Sonia Katyal '98 Appointed the Joseph M. McLaughlin Professor of Law at Fordham University School of Law

Sonia Katyal has been appointed the Joseph M. McLaughlin Professor of Law, following the retirement of Maria Marcus. 

“I am delighted to recognize Professor Katyal’s exemplary scholarship with this appointment,” said Fordham Law Dean Michael M. Martin. “Our School’s intellectual property program is immeasurably enriched by her award-winning work focused on the intersection of art, technology, and civil rights.”

 Katyal’s articles have been published in prominent legal publications, including the Texas Law Review, the University of Pennsylvania Law Review, the UCLA Law Review, and the Yale Law Journal. They also have garnered multiple awards, including an honorable mention in the 2006 American Association of Law Schools Scholarly Papers Competition, the 2004 Cybercrime Award from the Yale Journal of Law and Technology, the 2002 Dukeminier award from the Williams project at UCLA. In addition, her article “Stealth Marketing and Antibranding: The Love that Dare Not Speak Its Name” was selected as one of the best articles in media and entertainment law for 2010 and will be included in the 2011 Entertainment Publishing and the Arts Handbook (West).

 Her most recent book, Property Outlaws (Yale University Press, 2010), co-authored with Eduardo Peñalver, explores, in part, how changes in new media alter the balance between law, technology, and property entitlements. Her forthcoming book, Contrabrand (Yale University Press, 2012), studies the relationship between trademark law, advertising, freedom of artistic expression, and brand equity. It was funded in part by The Creative Capital/Warhol Foundation Arts Writers Grant—the first such grant ever awarded to a law professor. Two other book projects include a casebook on cultural property (co-authored with Angela Riley and Kristen Carpenter, to be published by Aspen) and a handbook on law and art (coauthored with Christine Farley, to be published by Elgar Press).

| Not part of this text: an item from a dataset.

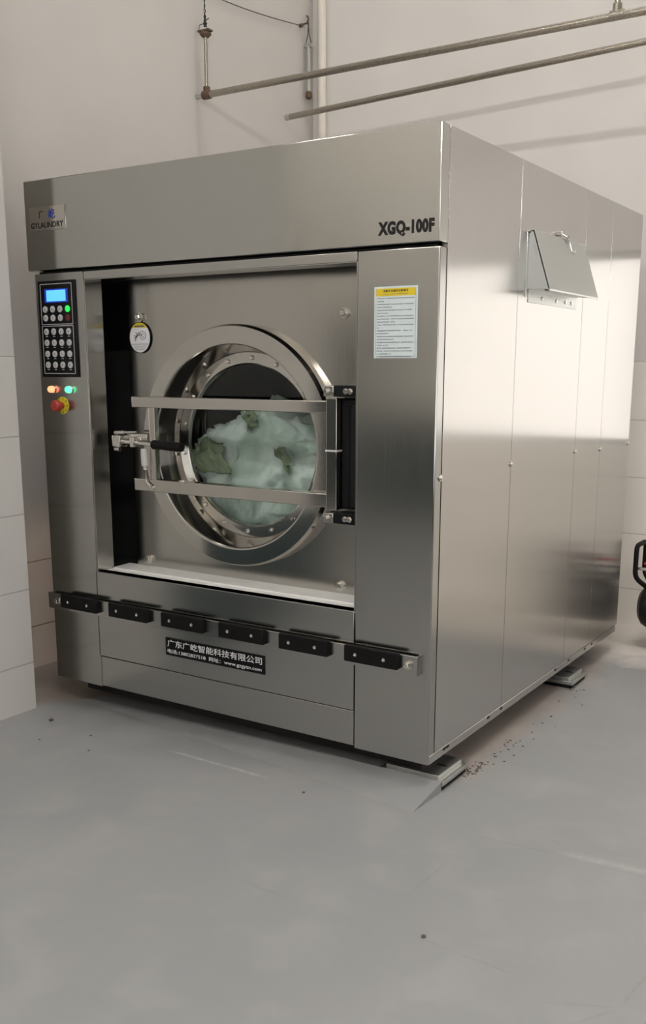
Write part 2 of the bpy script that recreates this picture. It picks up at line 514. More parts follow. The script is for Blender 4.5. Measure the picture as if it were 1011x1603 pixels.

 Katyal joined Fordham Law in 2002 after working as an associate specializing in intellectual property litigation in the San Francisco office of Covington & Burling. A graduate of Brown University and the University of Chicago Law School, she clerked for Hon. Carlos Moreno (later a California Supreme Court Justice) of the Central District of California from 1998 to 1999 and for Hon. Dorothy Nelson of the U.S. Court of Appeals for the Ninth Circuit from 1999 to 2000.